木造平屋の建物には「五島椿物産館」の看板が掛かっている。中にはいると、椿油などを中心に、この島の特産品を陳列販売していた。ここではそれだけでなく、隣接する建物に、椿油搾りの体験コーナーや、五島椿陶芸館、天然塩づくり棟などもある。
  公衆トイレも設備されているので、有り難く利用させて貰う。Tは物産館で椿油を土産として求めていた。 

 鐙瀬海岸。
 

 物産館をあとにして、しばらく行くとT字路にぶつかった。カーナビゲーターで確認すると、左折すれば10分少々で福江の市街だ。
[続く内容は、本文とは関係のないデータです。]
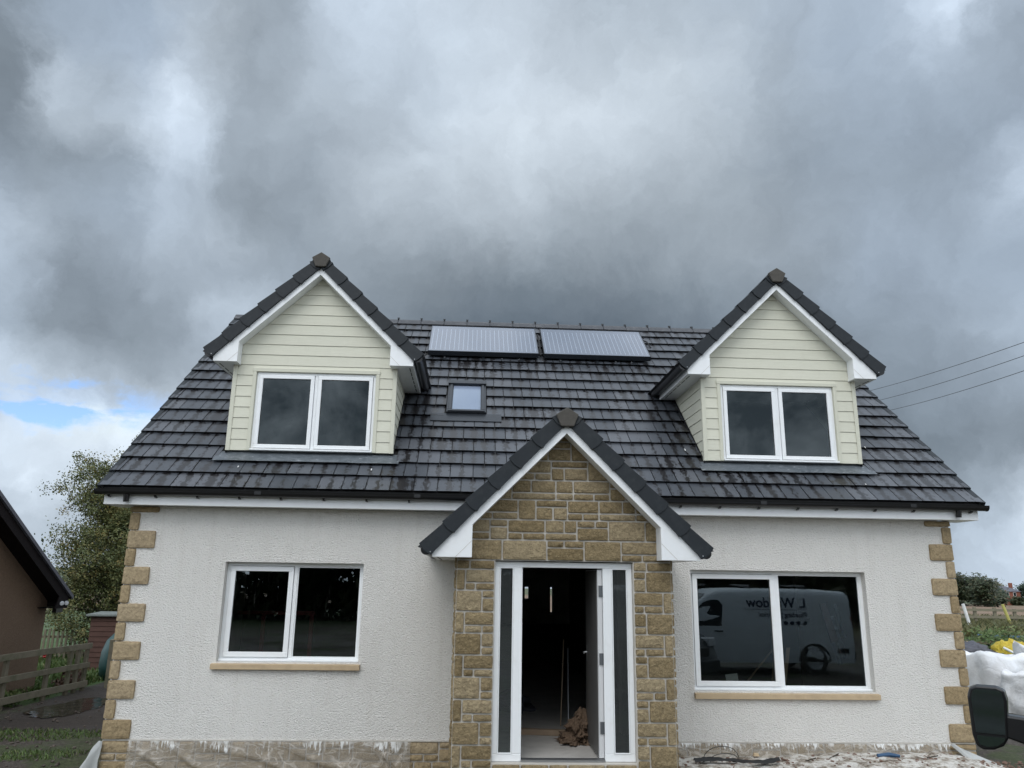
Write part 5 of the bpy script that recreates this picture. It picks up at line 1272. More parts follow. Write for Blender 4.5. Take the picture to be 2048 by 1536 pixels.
# ---- solar panels
for (a, c, nm) in ((-0.845, 1.128, 'left'), (1.222, 3.150, 'right')):
    b_ = MB(); s0, s1 = 4.24, 5.44; n0, n1 = 0.075, 0.165
    rbox(b_, a, c, s0, s0 + 0.012, n0, n1); rbox(b_, a, c, s1 - 0.012, s1, n0, n1)
    rbox(b_, a, a + 0.012, s0 + 0.012, s1 - 0.012, n0, n1); rbox(b_, c - 0.012, c, s0 + 0.012, s1 - 0.012, n0, n1)
    rbox(b_, a + 0.012, c - 0.012, s0 + 0.012, s1 - 0.012, n0, n0 + 0.01)
    sp_ = part(b_, 'solar_panel', M['alu_grey'], bevel=0.002); sp_['label'] = nm + ' of the two flat solar panels on the roof'
    g_ = MB(); k = [g_.vert(P(*q)) for q in ((a + 0.013, s0 + 0.013, n1 - 0.004), (c - 0.013, s0 + 0.013, n1 - 0.004), (c - 0.013, s1 - 0.013, n1 - 0.004), (a + 0.013, s1 - 0.013, n1 - 0.004))]
    g_.face(k, [(0, 0), (1, 0), (1, 1), (0, 1)]); part(g_, 'absorber', M['solar'], sp_)
    g_ = MB()
    for xx in (a + 0.3, (a + c) / 2, c - 0.3):
        rbox(g_, xx - 0.02, xx + 0.02, s0 + 0.02, s1 - 0.02, 0.03, n0 - 0.0005)
        rbox(g_, xx - 0.03, xx + 0.03, s0 - 0.10, s0 + 0.05, 0.034, 0.045)
    rbox(g_, a + 0.02, c - 0.02, s0 + 0.10, s0 + 0.14, 0.045, n0 - 0.001)
    part(g_, 'mounting_rail', M['alu_grey'], sp_)
    g_ = MB()
    for xx in (a + 0.3, (a + c) / 2 + 0.33, c - 0.35): g_.lathe(P(xx, s0 - 0.05, 0.06), tuple(-S_), [(0, 0.012), (0.014, 0.010), (0.016, 0)], 8)
    part(g_, 'bolt', M['steel'], sp_)
b_ = MB(); b_.tube([P(-0.82, 4.3, 0.1), P(-0.90, 4.2, 0.08), P(-0.93, 4.0, 0.05), P(-0.93, 3.7, 0.04)], 0.013, 8); b_.tube([P(1.17, 5.3, 0.09), P(1.175, 4.9, 0.12), P(1.17, 4.3, 0.1)], 0.016, 8)
b_.tube([P(3.15, 5.2, 0.1), P(3.26, 5.15, 0.07), P(3.3, 4.95, 0.04)], 0.012, 8)
part(b_, 'solar_pipe', M['black_matt'], split=lambda c: int(c.x / 1.02 + 10))

# small white bird droppings / mortar crumbs on the roof
b_ = MB()
for (u, s) in ((5.80, 1.35), (-1.35, 0.45), (-3.1, 0.46), (5.35, 0.35), (3.05, 1.15)):
    rbox(b_, u, u + random.uniform(0.008, 0.015), s, s + random.uniform(0.02, 0.06), 0.045, 0.050)
part(b_, 'mortar_splash', M['whitepaint'], roof)

# ==================================================================== THINGS ROUND THE HOUSE
def thing_part(mb, name, mat, parent, split=None, **k):
    if split:
        ob = None
        for m2 in split_mb(mb, split): ob = thing_part(m2, name, mat, parent, **k)
        return ob
    o = mb.build(name, mat, None, **k); o.parent = parent
    o.matrix_parent_inverse = world_of(parent).inverted()
    return o
tp = thing_part

# ---- polythene sheets taped along the base course
def sheet(x0, x1, z0, z1, y=-0.03, seed=0, ragged=0.02, lean=0.0):
    b_ = MB()
    def fn(u, v):
        x = x0 + (x1 - x0) * u; z = z0 + (z1 - z0) * v
        z += ragged * noise.noise(Vector((x * 3, 0, seed))) * (1 - v)
        x += 0.05 * noise.noise(Vector((u * 2, v * 3, seed + 4))) * (0.3 if 0.02 < u < 0.98 else 1)
        def tri(q): q = q - math.floor(q); return (q / 0.22 if q < 0.22 else (1 - q) / 0.78)
        w_ = noise.noise(Vector((x * 0.9, z * 0.8, seed + 1)))
        f1 = tri(x * 1.15 + z * (1.9 + 1.2 * math.sin(seed)) + w_ * 1.3) ** 2; f2 = tri(x * 2.7 - z * 3.1 + w_ * 2.2) ** 2
        return (x, y - (1 - v) * lean - (0.045 * f1 + 0.018 * f2) * min(1, (1 - v) * 2.2) - 0.004, z)
    b_.grid(fn, int((x1 - x0) * 70) + 2, 26); return b_
o = sheet(-4.03, -0.66, -0.62, RB - 0.008, seed=1, lean=0.03).build('plastic_sheet', M['poly'], smooth=True)
tag(o, 'clear polythene sheet taped along the stone base left of the porch', 'plastic sheet', 'polythene sheets protecting the base of the house')
o = sheet(2.27, 6.12, -0.42, RB - 0.008, seed=5, lean=0.02).build('plastic_sheet', M['poly'], smooth=True)
tag(o, 'clear polythene sheet splashed with white along the base right of the porch', 'plastic sheet', 'polythene sheets protecting the base of the house')
# the loose flap at the left corner
b_ = MB()
def flap(u, v):
    top = Vector((-4.37 + 0.05 * u, -0.03 - 0.03 * u, -0.085)); bot = Vector((-4.50 + 0.15 * u, -0.10, -0.62))
    p = top.lerp(bot, v); p.y -= 0.05 * math.sin(u * 5 + v * 2) * v; p.x += -0.09 * math.sin(v * 2.6) * (1 - u) + 0.025 * noise.noise(Vector((u * 3, v * 4, 2))); return p
b_.grid(flap, 14, 16)
mflap = simple('milky_plastic', (0.40, 0.41, 0.40), 0.4, var=0.12, vscale=8, bump=0.3, bscale=20)
tag(b_.build('plastic_sheet', mflap, smooth=True), 'milky plastic flap hanging off the left front corner of the house', 'plastic sheet')
b_ = MB()
def flap2(u, v):
    top = Vector((6.10 + 0.10 * u, -0.05, -0.09)); bot = Vector((6.35 + 0.42 * u, -0.32 - 0.1 * u, -0.42 + 0.03 * u))
    p = top.lerp(bot, v); p.y -= 0.03 * math.sin(u * 4); p.z += 0.02 * math.sin(u * 5 + v * 3); return p
b_.grid(flap2, 8, 12)
tag(b_.build('plastic_sheet', mflap, smooth=True), 'torn plastic strip trailing from the right front corner of the house', 'plastic sheet')

# ---- lime splashed bank along the wall on the right with rubble
b_ = MB()
def bank(u, v):
    x = 2.30 + 5.2 * u; y = -2.6 + 2.62 * v if x < 6.4 else -2.6 + 3.0 * v
    z0 = gz_(x, y)
    top = -0.235 + 0.055 * smooth(3.6, 5.0, x) - 0.10 * smooth(5.9, 6.9, x)
    z = z0 + (top - z0) * smooth(-2.4, -0.4, y) - 0.05 * (1 - v)
    z += (0.025 * noise.noise(Vector((x * 5, y * 5, 1))) + 0.012 * noise.noise(Vector((x * 16, y * 16, 1)))) * 1.0
    z -= 0.4 * smooth(6.5, 7.4, x)
    return (x, y, z)
b_.grid(bank, 110, 60, uv=False)
tag(b_.build('earth_bank', M['lime'], smooth=True), kind='structure')
def bank_z(x, y):
    z0 = gz_(x, y); top = -0.235 + 0.055 * smooth(3.6, 5.0, x) - 0.10 * smooth(5.9, 6.9, x)
    return z0 + (top - z0) * smooth(-2.4, -0.4, y) - 0.02
def rock(mb, c, r, sd_):
    k = len(mb.v); n1, n2 = 5, 7
    for j in range(n1 + 1):
        for i in range(n2):
            th = math.pi * j / n1; ph = 2 * math.pi * i / n2
            d = Vector((math.sin(th) * math.cos(ph), math.sin(th) * math.sin(ph), math.cos(th) * 0.65))
            rr = r * (0.8 + 0.5 * noise.noise(d * 1.7 + Vector((sd_, 0, 0))))
            mb.vert(Vector(c) + d * rr)
    for j in range(n1):
        for i in range(n2):
            a = k + j * n2 + i; b2 = k + j * n2 + (i + 1) % n2
            mb.face((a, a + n2, b2 + n2, b2))
rnd2 = random.Random(3)
b_ = MB()
for i in range(420):
    x = rnd2.uniform(2.3, 7.0); y = -abs(rnd2.gauss(0, 0.35)) - 0.05
    r_ = rnd2.choice((0.008, 0.012, 0.018, 0.03)); rock(b_, (x, y, bank_z(x, y) + r_ * 0.3), r_, i)
mrub = simple('rubble', (0.16, 0.10, 0.075), 0.9, var=0.7, vscale=6, bump=0.5, bscale=60)
tag(b_.build('rubble', mrub), 'small brown stones and chips scattered on the white splashed bank', 'rubble', kind='stuff')
# loose bits on the bank: named things
b_ = MB(); b_.tube([(5.02, -0.30, -0.165), (5.18, -0.28, -0.16), (5.30, -0.30, -0.17)], [0.02, 0.03, 0.018], 6)
tag(b_.build('offcut', M['blue']), 'dark blue plastic offcut lying on the white bank', 'offcut')
b_ = MB(); b_.hexa([(3.55, -0.12, -0.215), (3.62, -0.13, -0.215), (3.62, -0.09, -0.21), (3.55, -0.08, -0.21), (3.56, -0.12, -0.19), (3.61, -0.12, -0.185), (3.62, -0.09, -0.185), (3.56, -0.09, -0.18)])
tag(b_.build('stone_chip', M['sandstone_sill']), 'tan stone chip against the base under the wide window', 'stone chip')
b_ = MB()
def strip(u, v):
    x = 2.72 + 1.05 * u; y = -0.42 + 0.07 * math.sin(u * 7) + (v - 0.5) * 0.12 * (0.6 + 0.4 * math.sin(u * 9))
    return (x, y, bank_z(x, y) + 0.045 + 0.03 * math.sin(v * 3.1) + 0.018 * noise.noise(Vector((u * 12, v * 5, 1))))
b_.grid(strip, 40, 8)
tag(b_.build('membrane_strip', M['black_matt'], smooth=True), 'crumpled black damp proof membrane strip lying on the bank right of the porch', 'membrane')
b_ = MB()
for k, (rx, rz_, cx_) in enumerate(((0.19, 0.17, 3.10), (0.15, 0.10, 3.12))):
    pts = []
    for i in range(25):
        a = math.pi * (1.05 - 1.1 * i / 24); pts.append((cx_ + rx * math.cos(a) * 1.15, -0.30 + 0.04 * math.cos(a * 2) - k * 0.05, -0.23 + rz_ * math.sin(a) ))
    b_.tube(pts, 0.0045, 6)
pts = [(2.9, -0.34, -0.22), (2.8, -0.4, -0.235), (2.95, -0.46, -0.22), (3.2, -0.44, -0.225), (3.3, -0.36, -0.22)]; b_.tube(pts, 0.0045, 6)
tag(b_.build('cable', M['cable']), 'loops of thin black cable springing from the bank right of the porch', 'cable')
b_ = MB()
for (x0, y0, x1, y1) in ((4.42, -0.30, 4.60, -0.16), (4.1, -0.35, 4.25, -0.30), (5.62, -0.34, 5.78, -0.3)):
    b_.tube([(x0, y0, bank_z(x0, y0) + 0.02), (x1, y1, bank_z(x1, y1) + 0.035)], 0.007, 6)
tag(b_.build('twigs', M['bark']), 'thin dark twigs lying on the bank beneath the wide window', 'twig', kind='stuff')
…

これでは昼飯にも早過ぎるので、右折して遠回りを選ぶ。
  長閑な道を行くことしばし、「鐙瀬あぶんぜビジターセンター」入り口を示す看板があった。何があるかもわからず、ともかく時間潰しにはなるだろうとよってみる。 駐車場の奥に鉄筋コンクリートの平屋があり、これがビジターセンターらしい。
  執筆にあたり調べると鐙瀬 海岸は溶岩が海中に流れ込んでできたもので、約7キロメートルも続く変化に富んだ海岸線は奇岩・怪石も多いとのことだ。しかし駐車場から数分歩いた展望台から見える磯について云えば、平凡なものだった。
  ビジターセンターでは、五島の動植物などの自然情報をパネルやジオラマで紹介しているので眺める。時間潰しにはなるが、さほど面白いものではなかった。しかしこの日は、腹具合が若干不調で、トイレを使用できたのは有り難かった。

11.昼飯・晩飯

 12時ころに福江市街に入った。昨日ビジネスホテル・アイランドへ電話で予約を入れたとき、駐車場の早め使用は了解を得ていたので、車を置くと、まず図書館でメールをチェックした。
  埠頭付近では食堂を散見していたので、昼飯に関しては極簡単に考えていたのだが、いざ現実に、「ここで飯を食うか?」との目で見ると、なかなか満足できない。清潔さが疑われたり、煙草の烟が充満していそうだったり、たまに良さそうに見えても混み合っていたり。港前食堂が駄目で、市街中心部を横切り見つからず、なか乃寿司のそばまで来た。
  寿司屋は晩に再訪することにしていたので、「食いっぱぐれるのか?」と思い始めたとき、上海故事なる中華料理屋が目に入った。福江まで来て何で中華かの逡巡もあったが、Tは気にならないらしく、「ここでどうだ」と云う。
  中はテーブル席が一つと、あとはカウンターに5席の細長い店だ。冷や酒を頼み、お品書きのランチメニューからピリ辛野菜炒めと海鮮ヤキソバを一つずつ注文。主らしい中年男が一人で厨房と客席を切り盛りしていた。
  間もなく運ばれてきた料理は、それぞれ旨い。酒は二杯目をまたずに店のストックがなくなってしまったが、紹興酒に切り替え、「中華ならば最初からこれで良かったのに」と反省する。
  主の言葉遣いに中国訛りがあり、Tが尋ねると上海の人だった。しかし長らく東京で中華のコックをやり、結婚を機に連れ合いのふるさと福江に店を構え、既に息子は大学生だという。当然のことながら日本語に不自由はないけれど、訛りは中々抜けないらしい。小籠包と麻婆茄子を追加して、さらに杯を重ねる。酒6杯と料理四品で6,000円だった。
  飲食している間に、チェックイン時刻を過ぎたので宿へ。夕方までを自由時間とし、私は午睡の後、本を読んで時間を潰した。
  5時半に夜の部をスタートする。なか乃寿司では再訪者をそれなりに歓迎してくれる。この日も刺身などを適当に見繕って貰い、気持ち良く冷や酒を干す。明日の行き先を訊かれたので、上五島と告げて、ついでにお奨めの宿など教えて貰った。
  二人で10杯ほど飲んで、勘定は多分七千円ちょっと。締めは頼まず、昼行った上海故事へ向かった。お品書きにあった担々麺が食べたかったのだ。これをツマミ替わりに、紹興酒も飲む。担々麺の濃厚なスープが旨かった。勘定は全部で2,000円。